— Start —
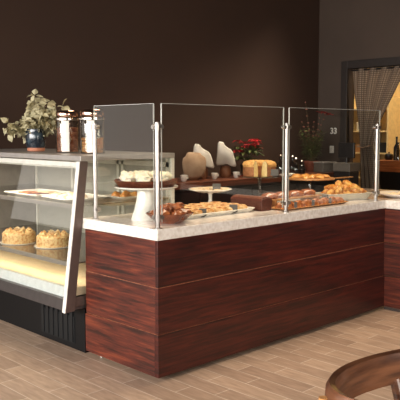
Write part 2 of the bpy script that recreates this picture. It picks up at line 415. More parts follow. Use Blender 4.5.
cb(MB().box(-.004, .05, Y0+.02, Y1, 1.218, 1.260), 'light_housing', M['case_light'], smooth=False)
def slx(z, off=0): return -.128+(z-.365)/(1.266-.365)*.122+off
fr = MB()
fr.prism([(slx(.305)-.012, .297), (slx(.305)+.060, .297), (slx(1.266)+.052, 1.266), (slx(1.266)-.010, 1.266)], Y0-.004, Y0+.026)
ef = cb(fr, 'end_frame', M['alu_side'], smooth=False, bevel=.002)
cb(MB().prism([(slx(.305)-.017, .297), (slx(.305)-.0125, .297), (slx(1.266)-.0105, 1.266), (slx(1.266)-.015, 1.266)], Y0-.006, Y0+.028), 'frame_trim', M['trim'], smooth=False)
cb(MB().box(XC-.03, XC, Y0, Y0+.035, .32, 1.266), 'back_post', M['case_light'], smooth=False, bevel=.002)
cb(MB().prism([(slx(.385)+.06, .385), (XC-.03, .385), (XC-.03, 1.266), (slx(1.266)+.052, 1.266)], Y0+.008, Y0+.014), 'end_glass', M['glass_case'], smooth=False)
cb(MB().prism([(slx(.367), .367), (slx(.367)+.006, .367), (slx(1.23)+.006, 1.23), (slx(1.23), 1.23)], Y0+.03, Y1), 'front_glass', M['glass_case'], smooth=False)
cb(MB().box(XC-.02, XC-.01, Y0+.035, Y1, .27, 1.266), 'sliding_door', M['case_in'], smooth=False)
df = MB()
for yy in (Y0+.03, 1.30, 1.36, 2.0, 2.58): df.box(XC-.035, XC-.02, yy, yy+.028, .46, 1.266)
df.box(XC-.035, XC-.02, Y0+.03, Y1, 1.2, 1.235)
cb(df, 'door_frame', M['case_light'], smooth=False)
cb(MB().box(slx(.6), XC, Y1, Y1+.03, .297, 1.302), 'end_panel', M['alu'], smooth=False)
for zz, xf in ((.972, slx(.98)+.012), (.600, slx(.60)+.012)):
    sh = cb(MB().box(xf+.012, XC-.04, Y0+.02, Y1, zz, zz+.008), 'shelf', M['glass_shelf'] if zz > .8 else M['shelf_dark'], smooth=False)
    o = MB().box(xf, xf+.014, Y0+.02, Y1, zz-.016, zz+.011).build('shelf_edge', M['alu'], sh, smooth=False, loc=(.4, .745, 0)); o.location = (0, 0, 0)
    for yy in (Y0+.1, 1.33, 2.2):
        b2 = MB(); b2.prism([(XC-.04, zz-.004), (XC-.04, zz-.06), (XC-.08, zz-.05), (xf+.1, zz-.004)], yy, yy+.006)
        o = b2.build('bracket', M['case_light'], sh, smooth=False, loc=(.4, .745, 0)); o.location = (0, 0, 0)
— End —
- [Problem to work on] Set down all the data again exactly as above, pictures excluded.

- [Exercise answer]
Write part 2 of the bpy script that recreates this picture. It picks up at line 415. More parts follow. Use Blender 4.5.
cb(MB().box(-.004, .05, Y0+.02, Y1, 1.218, 1.260), 'light_housing', M['case_light'], smooth=False)
def slx(z, off=0): return -.128+(z-.365)/(1.266-.365)*.122+off
fr = MB()
fr.prism([(slx(.305)-.012, .297), (slx(.305)+.060, .297), (slx(1.266)+.052, 1.266), (slx(1.266)-.010, 1.266)], Y0-.004, Y0+.026)
ef = cb(fr, 'end_frame', M['alu_side'], smooth=False, bevel=.002)
cb(MB().prism([(slx(.305)-.017, .297), (slx(.305)-.0125, .297), (slx(1.266)-.0105, 1.266), (slx(1.266)-.015, 1.266)], Y0-.006, Y0+.028), 'frame_trim', M['trim'], smooth=False)
cb(MB().box(XC-.03, XC, Y0, Y0+.035, .32, 1.266), 'back_post', M['case_light'], smooth=False, bevel=.002)
cb(MB().prism([(slx(.385)+.06, .385), (XC-.03, .385), (XC-.03, 1.266), (slx(1.266)+.052, 1.266)], Y0+.008, Y0+.014), 'end_glass', M['glass_case'], smooth=False)
cb(MB().prism([(slx(.367), .367), (slx(.367)+.006, .367), (slx(1.23)+.006, 1.23), (slx(1.23), 1.23)], Y0+.03, Y1), 'front_glass', M['glass_case'], smooth=False)
cb(MB().box(XC-.02, XC-.01, Y0+.035, Y1, .27, 1.266), 'sliding_door', M['case_in'], smooth=False)
df = MB()
for yy in (Y0+.03, 1.30, 1.36, 2.0, 2.58): df.box(XC-.035, XC-.02, yy, yy+.028, .46, 1.266)
df.box(XC-.035, XC-.02, Y0+.03, Y1, 1.2, 1.235)
cb(df, 'door_frame', M['case_light'], smooth=False)
cb(MB().box(slx(.6), XC, Y1, Y1+.03, .297, 1.302), 'end_panel', M['alu'], smooth=False)
for zz, xf in ((.972, slx(.98)+.012), (.600, slx(.60)+.012)):
    sh = cb(MB().box(xf+.012, XC-.04, Y0+.02, Y1, zz, zz+.008), 'shelf', M['glass_shelf'] if zz > .8 else M['shelf_dark'], smooth=False)
    o = MB().box(xf, xf+.014, Y0+.02, Y1, zz-.016, zz+.011).build('shelf_edge', M['alu'], sh, smooth=False, loc=(.4, .745, 0)); o.location = (0, 0, 0)
    for yy in (Y0+.1, 1.33, 2.2):
        b2 = MB(); b2.prism([(XC-.04, zz-.004), (XC-.04, zz-.06), (XC-.08, zz-.05), (xf+.1, zz-.004)], yy, yy+.006)
        o = b2.build('bracket', M['case_light'], sh, smooth=False, loc=(.4, .745, 0)); o.location = (0, 0, 0)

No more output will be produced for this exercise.